Sólo que la búsqueda de poder, dinero y la posibilidad de ascenso social tiene su precio. Al colocar el foco y dedicación exclusivamente al trabajo, dejamos de dar atención a nosotros mismos (salud, descanso y entretención quedan de lado) y a las personas que nos rodean. Pero no suma estar obstinado en llevar dinero a casa si, sin amor, cariño o tiempo juntos, la familia tiende a desmoronarse.
Con la creciente participación de las mujeres en el mercado de trabajo, ese concepto de hombre como proveedor pierde aún más sentido. Si no es más obligación exclusiva de los hombres solventar la familia financieramente, ¿cuál es, entonces, el papel que nos cabe?
Todos.
Si las cuentas son divididas, las tareas del hogar y el cuidado, afecto y atención con los hijos también serán.
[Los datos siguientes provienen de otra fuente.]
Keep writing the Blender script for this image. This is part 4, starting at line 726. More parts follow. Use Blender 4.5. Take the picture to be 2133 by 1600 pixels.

Es claro que, para muchos de nosotros, tener una carrera ascendente y ganar cada vez más dinero va a continuar siendo el principal indicador de lo que es triunfar. No es un problema. Sólo necesitamos abrir espacio para que otras opciones – como priorizar el día a día al lado de los hijos o asumir las funciones de casa con esmero – también sean sinónimos de éxito.
Dejar de lado reglas y modelos que no funcionan para nosotros y buscar aquello que hace más sentido para quien somos (o pretendemos ser) es lo que nos permite ser hombres, por entero.